O Presidente brasileiro não forneceu qualquer prova que suportasse as suas afirmações.

O caso motivou fortes críticas contra Bolsonaro, até de aliados políticos, como o governador de São Paulo, João Doria. O caso motivou também o pedido de cancelamento da visita de Bolsonaro a Portugal pelo Bloco de Esquerda, conhecido esta quinta-feira. O ministro dos Negócios Estrangeiros, Augusto Santos Silva, garante que não existem planos para tal.

A presidente da CEMDP, a procuradora regional Eugênia Augusta Gonzaga, classificou as declarações de Bolsonaro como “muito graves”. Na semana anterior a comissão, que há mais de duas décadas faz investigação e reconhecimento de vítimas da ditadura, emitiu uma certidão de óbito que determina que Santa Cruz morreu em 1974 de forma “violenta, causada pelo Estado brasileiro, no contexto da perseguição sistemática e generalizada à população identificada como opositora política ao regime ditatorial de 1964 a 1985”.
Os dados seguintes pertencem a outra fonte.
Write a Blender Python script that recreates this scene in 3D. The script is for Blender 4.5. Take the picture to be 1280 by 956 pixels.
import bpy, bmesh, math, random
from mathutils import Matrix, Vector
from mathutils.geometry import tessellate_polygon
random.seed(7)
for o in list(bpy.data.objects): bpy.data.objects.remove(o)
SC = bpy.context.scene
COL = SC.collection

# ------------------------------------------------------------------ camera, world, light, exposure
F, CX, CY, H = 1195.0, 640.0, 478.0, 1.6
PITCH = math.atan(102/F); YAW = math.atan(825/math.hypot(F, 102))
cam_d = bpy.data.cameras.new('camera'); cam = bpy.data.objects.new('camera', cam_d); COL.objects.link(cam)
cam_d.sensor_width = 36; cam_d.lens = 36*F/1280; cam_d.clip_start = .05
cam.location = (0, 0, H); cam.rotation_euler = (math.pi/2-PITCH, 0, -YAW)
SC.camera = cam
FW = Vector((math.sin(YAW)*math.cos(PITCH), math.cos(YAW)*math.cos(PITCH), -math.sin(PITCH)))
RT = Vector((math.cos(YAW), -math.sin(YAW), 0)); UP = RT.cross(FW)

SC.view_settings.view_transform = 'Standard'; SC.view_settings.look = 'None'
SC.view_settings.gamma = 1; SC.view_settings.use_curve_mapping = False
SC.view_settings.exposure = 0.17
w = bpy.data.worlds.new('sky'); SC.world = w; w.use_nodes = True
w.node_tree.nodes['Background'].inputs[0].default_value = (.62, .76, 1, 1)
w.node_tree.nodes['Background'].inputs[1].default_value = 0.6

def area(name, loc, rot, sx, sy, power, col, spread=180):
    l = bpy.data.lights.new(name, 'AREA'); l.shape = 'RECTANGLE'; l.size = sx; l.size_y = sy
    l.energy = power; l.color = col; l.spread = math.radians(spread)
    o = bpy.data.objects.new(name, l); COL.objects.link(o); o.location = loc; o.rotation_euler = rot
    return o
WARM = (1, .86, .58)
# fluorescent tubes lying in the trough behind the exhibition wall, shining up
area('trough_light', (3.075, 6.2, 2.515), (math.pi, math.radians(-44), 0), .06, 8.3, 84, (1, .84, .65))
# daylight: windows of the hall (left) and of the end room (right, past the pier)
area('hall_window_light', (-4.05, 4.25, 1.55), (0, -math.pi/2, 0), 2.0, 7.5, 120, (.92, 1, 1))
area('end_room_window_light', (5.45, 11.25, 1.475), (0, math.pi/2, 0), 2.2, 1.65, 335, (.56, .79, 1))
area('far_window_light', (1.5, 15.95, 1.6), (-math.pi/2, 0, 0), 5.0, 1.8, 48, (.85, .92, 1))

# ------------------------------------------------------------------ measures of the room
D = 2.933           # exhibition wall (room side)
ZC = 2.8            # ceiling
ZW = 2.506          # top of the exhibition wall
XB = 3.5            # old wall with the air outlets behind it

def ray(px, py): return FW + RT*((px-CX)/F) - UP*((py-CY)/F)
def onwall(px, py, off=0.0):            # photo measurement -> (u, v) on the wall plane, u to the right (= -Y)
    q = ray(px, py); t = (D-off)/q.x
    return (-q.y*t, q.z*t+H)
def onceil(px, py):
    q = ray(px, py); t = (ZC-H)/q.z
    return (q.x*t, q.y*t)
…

A Comissão Nacional de Verdade, constituída em 2011 para promover a justiça para as vítimas da repressão do regime ditatorial, também tinha concluído que Santa Cruz foi morto pelo Exército, embora o seu corpo nunca tenha sido encontrado.

Questionado sobre as mudanças na CEMDP, Bolsonaro não esclareceu se se tratou de uma resposta às críticas que lhe tinham sido dirigidas. “O motivo [é] que mudou o Presidente, agora é o Jair Bolsonaro, de direita”, afirmou, citado pela Folha de São Paulo.

Eugênia Gonzaga interpretou a sua substituição à frente da comissão como uma “represália” motivada pelas suas críticas. A jurista, em declarações ao jornal O Globo, avisou que é “nítido” que a comissão a que presidia até agora “passará por medidas que visam frustrar os objectivos para os quais foi instituída”.

O novo presidente da CEMDP é Marco Pereira de Carvalho, filiado no PSL e que trabalhava como assessor de Damares Alves. Os restantes novos elementos da comissão são dois militares do Exército e um deputado do PSL.